26 de mai. de 2011

Cap 9: A arte da corporificação do amor

Isso não é arte. Foi o que pensei quando estava diante dos relevos espaciais de Hélio Oiticica, numa das minhas aulas da faculdade de jornalismo. Para mim, museu era uma casa antiga cheia de quadro de gente que sabia fazer retrato com tinta. Muito menos considerei arte aquela máscara de Lígia Clark com umas bolinhas de isopor para passar em cima das pálpebras.

A vida é uma oportunidade de revermos nossos conceitos.

Quando HO pintava, ele sentia que a pintura não poderia ficar aprisionada dentro do quadro e, então, resolveu tirar a moldura. Ainda não satisfeito, ele pegou seus desenhos geométricos e construiu sólidos que ficavam suspensos no ar, como móbiles. A arte precisava ser e não representar, no espaço a pintura de HO era.
O amor também não fica aprisionado dentro da moldura do coração, ele transcende as paredes da alma e se espacializa no ser amado.

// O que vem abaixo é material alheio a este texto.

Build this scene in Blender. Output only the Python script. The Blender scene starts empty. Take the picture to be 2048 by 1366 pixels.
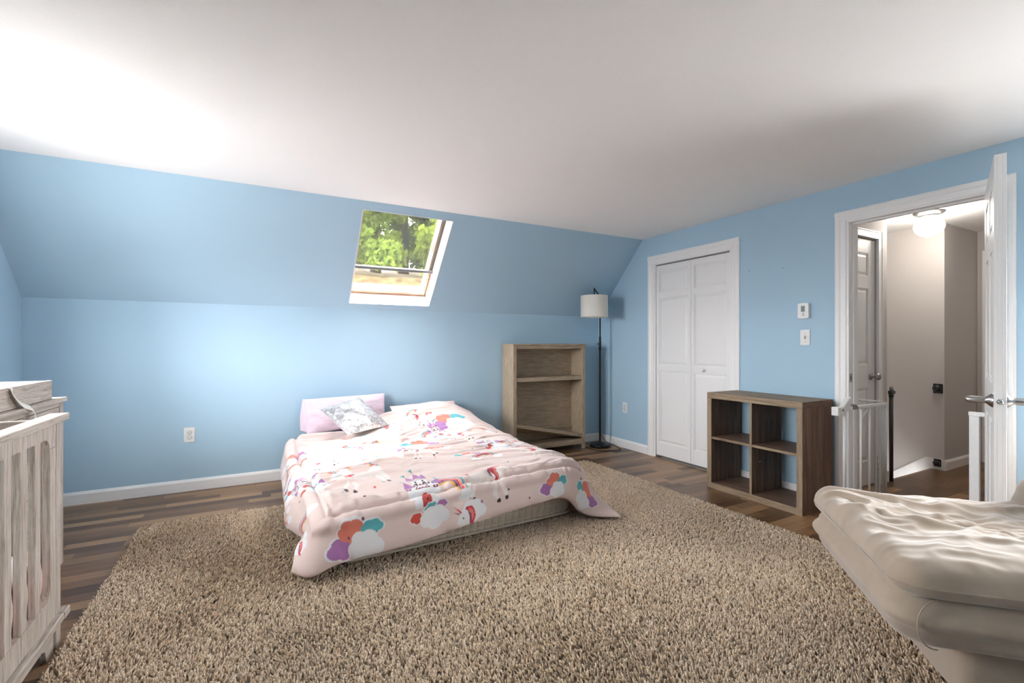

E as máscaras de Lígia agora ganham todo sentido para mim. Quando aquelas bolinhas de isopor roçavam os olhos, elas conferiam o tato à um órgão que era tido apenas para a visão.

Exatamente o que ocorre com a arte da corporificação do amor.
Quando duas pessoas que se amam estão juntas, os cincos sentidos trocam de lugar, e talvez essa seja uma das explicações para aquela sensação da inexistência do mundo, uma maravilhosa energia girando em torno, uma alegria que chega a fazer cócegas e um tempo que se estende de vagar.

Enquanto ela fala, o outro desce com o olho pelas curvas do seu rosto, escorrega pelo pescoço, caminha pelos ombros, descansa nas mãos que repousam sobre o tampo da mesa, trilha os meandros dos cachos do cabelo que balançam com o vento. O olho toca. Visão é ver o que todo mundo vê. O olho de quem ama sente o que vê, por isso toca.

Ela, então, sente, no menor movimento de proximidade dele, seu cheiro, e isso a faz perder totalmente a seqüência lógica das palavras. Uma imagem mental é produzida quando o odor do outro a penetra, formam-se aqueles quadros abstratos, pixados, com a tinta em relevo, onde o preto, o vermelho e o amarelo se misturam. Um sentido inconsciente de prazer inexplicável. Porque não é o olfato, cheiro tudo tem, mas o do amado não sai dos pulmões sem antes perfumar a alma.

E uma vez perdidas as palavras, usa-se a boca para outras conversas. Conversas sem assunto, respostas que têm gosto. Enquanto os lábios deslizam e dançam em torno do outro, um diálogo de confissões se estende. Beijo com gosto de café, bala de hortelã, sorvete, chocolate, vinho. O melhor é o beijo de quem se ama, porque não precisa de nada para ser inesquecível.